For some of the spiritual gurus who are working these days, it comes down to the fact that their teachings presuppose worldview-making maps that “spiritually bypass” huge swaths of the subtle realm. This leads them to offer various erroneous teachings, including the fallacy that language is a hindrance, or at best a pointer, to ultimate reality, which they say is empty or a void. But in truth, the Logos or Word is a constitutive element of reality and is never really banished from awareness. Not in duration, in any event. Individual words can be banished, but the subtle structure of language which helps to constitute all of our lived experience can’t be.

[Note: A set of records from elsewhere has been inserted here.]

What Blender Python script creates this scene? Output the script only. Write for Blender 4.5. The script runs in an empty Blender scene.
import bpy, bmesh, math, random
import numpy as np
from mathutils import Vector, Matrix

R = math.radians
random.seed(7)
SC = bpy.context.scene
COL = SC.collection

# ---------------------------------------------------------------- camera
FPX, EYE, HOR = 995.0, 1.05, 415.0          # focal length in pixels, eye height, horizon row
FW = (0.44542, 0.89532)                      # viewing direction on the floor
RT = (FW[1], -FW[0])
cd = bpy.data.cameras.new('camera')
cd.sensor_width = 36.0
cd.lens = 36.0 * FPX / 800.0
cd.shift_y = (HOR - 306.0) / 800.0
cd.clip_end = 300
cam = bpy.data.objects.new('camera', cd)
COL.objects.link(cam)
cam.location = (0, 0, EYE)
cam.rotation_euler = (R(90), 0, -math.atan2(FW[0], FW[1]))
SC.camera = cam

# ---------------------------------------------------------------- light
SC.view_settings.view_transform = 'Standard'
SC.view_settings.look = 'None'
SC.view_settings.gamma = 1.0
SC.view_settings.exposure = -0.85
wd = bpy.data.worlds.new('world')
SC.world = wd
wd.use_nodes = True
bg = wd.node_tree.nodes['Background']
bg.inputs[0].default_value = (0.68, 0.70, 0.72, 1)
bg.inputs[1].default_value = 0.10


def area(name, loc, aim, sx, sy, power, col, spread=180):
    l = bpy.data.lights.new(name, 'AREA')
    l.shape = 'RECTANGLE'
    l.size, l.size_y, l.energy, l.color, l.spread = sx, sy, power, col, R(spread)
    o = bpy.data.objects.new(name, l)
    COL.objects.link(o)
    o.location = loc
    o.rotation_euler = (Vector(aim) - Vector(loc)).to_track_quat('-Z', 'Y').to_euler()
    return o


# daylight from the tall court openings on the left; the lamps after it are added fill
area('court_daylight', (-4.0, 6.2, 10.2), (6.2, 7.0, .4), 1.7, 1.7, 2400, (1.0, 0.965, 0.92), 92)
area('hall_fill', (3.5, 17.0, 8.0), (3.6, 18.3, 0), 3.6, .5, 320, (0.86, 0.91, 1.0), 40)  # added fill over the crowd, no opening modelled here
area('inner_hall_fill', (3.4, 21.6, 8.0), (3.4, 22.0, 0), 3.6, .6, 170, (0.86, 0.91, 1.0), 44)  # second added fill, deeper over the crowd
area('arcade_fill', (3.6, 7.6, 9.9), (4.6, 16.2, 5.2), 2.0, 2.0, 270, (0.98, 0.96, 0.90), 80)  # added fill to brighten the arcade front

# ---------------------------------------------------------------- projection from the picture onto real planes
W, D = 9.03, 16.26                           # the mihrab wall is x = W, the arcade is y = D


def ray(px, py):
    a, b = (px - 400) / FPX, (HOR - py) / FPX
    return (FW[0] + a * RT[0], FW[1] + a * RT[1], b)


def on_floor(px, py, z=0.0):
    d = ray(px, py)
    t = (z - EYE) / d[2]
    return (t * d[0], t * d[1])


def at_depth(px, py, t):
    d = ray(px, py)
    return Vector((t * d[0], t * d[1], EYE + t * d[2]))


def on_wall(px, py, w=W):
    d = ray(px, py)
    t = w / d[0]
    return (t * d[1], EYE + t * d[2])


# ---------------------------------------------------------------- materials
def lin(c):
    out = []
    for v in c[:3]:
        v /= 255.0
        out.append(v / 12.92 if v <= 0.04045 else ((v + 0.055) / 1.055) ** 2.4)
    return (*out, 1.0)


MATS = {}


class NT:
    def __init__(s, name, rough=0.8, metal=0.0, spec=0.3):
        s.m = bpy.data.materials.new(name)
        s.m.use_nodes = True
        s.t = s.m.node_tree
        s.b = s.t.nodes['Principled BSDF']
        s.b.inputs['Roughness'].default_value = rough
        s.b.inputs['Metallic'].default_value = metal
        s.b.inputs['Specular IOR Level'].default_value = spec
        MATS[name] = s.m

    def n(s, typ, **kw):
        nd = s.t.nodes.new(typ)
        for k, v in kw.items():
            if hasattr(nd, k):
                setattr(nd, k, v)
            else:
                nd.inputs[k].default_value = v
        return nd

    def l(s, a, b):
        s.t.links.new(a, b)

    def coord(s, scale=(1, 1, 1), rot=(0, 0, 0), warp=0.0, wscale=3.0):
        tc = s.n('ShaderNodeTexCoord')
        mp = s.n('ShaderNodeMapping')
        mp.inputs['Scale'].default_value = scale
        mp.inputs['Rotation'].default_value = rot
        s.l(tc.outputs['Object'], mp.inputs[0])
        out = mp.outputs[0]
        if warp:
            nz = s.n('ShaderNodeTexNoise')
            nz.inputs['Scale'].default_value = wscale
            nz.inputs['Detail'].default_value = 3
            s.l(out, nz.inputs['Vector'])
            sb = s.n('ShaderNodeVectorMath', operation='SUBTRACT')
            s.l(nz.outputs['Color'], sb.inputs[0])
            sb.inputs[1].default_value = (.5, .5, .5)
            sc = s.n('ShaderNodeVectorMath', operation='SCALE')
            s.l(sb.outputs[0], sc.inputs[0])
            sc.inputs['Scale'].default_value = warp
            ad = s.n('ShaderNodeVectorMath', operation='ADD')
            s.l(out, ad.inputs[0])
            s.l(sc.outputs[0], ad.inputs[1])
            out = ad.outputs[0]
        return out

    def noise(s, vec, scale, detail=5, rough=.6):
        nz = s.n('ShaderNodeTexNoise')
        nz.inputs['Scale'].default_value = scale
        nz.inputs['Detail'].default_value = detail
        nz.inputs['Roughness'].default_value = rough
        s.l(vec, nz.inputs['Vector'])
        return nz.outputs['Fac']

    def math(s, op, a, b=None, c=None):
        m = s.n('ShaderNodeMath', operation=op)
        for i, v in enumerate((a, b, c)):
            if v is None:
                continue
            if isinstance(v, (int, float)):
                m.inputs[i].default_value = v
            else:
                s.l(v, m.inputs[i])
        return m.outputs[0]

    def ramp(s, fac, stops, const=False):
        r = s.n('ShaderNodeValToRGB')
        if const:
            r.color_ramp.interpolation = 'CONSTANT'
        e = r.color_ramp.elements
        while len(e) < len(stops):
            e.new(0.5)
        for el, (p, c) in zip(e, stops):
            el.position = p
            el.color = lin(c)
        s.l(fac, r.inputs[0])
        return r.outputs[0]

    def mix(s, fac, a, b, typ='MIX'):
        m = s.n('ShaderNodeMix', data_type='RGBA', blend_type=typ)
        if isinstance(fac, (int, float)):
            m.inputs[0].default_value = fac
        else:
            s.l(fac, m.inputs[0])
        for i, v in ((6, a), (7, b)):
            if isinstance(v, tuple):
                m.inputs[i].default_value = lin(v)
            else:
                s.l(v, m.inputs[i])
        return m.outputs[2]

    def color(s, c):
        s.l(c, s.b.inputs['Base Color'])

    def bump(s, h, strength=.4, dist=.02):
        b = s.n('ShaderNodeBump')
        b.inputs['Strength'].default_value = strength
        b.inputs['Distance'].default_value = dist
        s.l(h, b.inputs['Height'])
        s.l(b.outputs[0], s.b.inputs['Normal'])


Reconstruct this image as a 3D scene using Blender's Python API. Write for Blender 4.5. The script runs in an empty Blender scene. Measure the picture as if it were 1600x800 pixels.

Language can become so subtle that it is no longer intelligible to the mind at ordinary or even superb functioning, but the mind can still enter into communicative union with the Word (or Sacred Words).
The more one listens to these nondualistic teachers of enlightenment, the more one wonders if we aren’t in need of another Wittgenstein to untangle the ways that perhaps language has befuddled them. Some of them think there is “no self” or that they are “a nobody”, but the ones that make the most sense to me speak of enlightenment as “more than personal” or “true self + personal perspective (i.e., unique Self)”. Unfortunately, language has made it virtually impossible to speak of these post-egoic realities in a way that feels natural and is easy to understand.
That’s why I think we need a revolution in language, starting with a new spiritually-informed metalanguage that includes definitions for new parts of speech (articles, affixes, pronouns, etc.) on many different stations of life from pre-personal to personal to integral to super-integral all the way up. I’ve reserved various metawords in Lingua-U that could serve this purpose, based on my cross-cultural research into the Sacred Words of the Great Traditions as well as ordinary speech, and if we ever built them into our worldviews, many of the philosophical problems that gave rise to “no self” and “non-duality” might just disappear.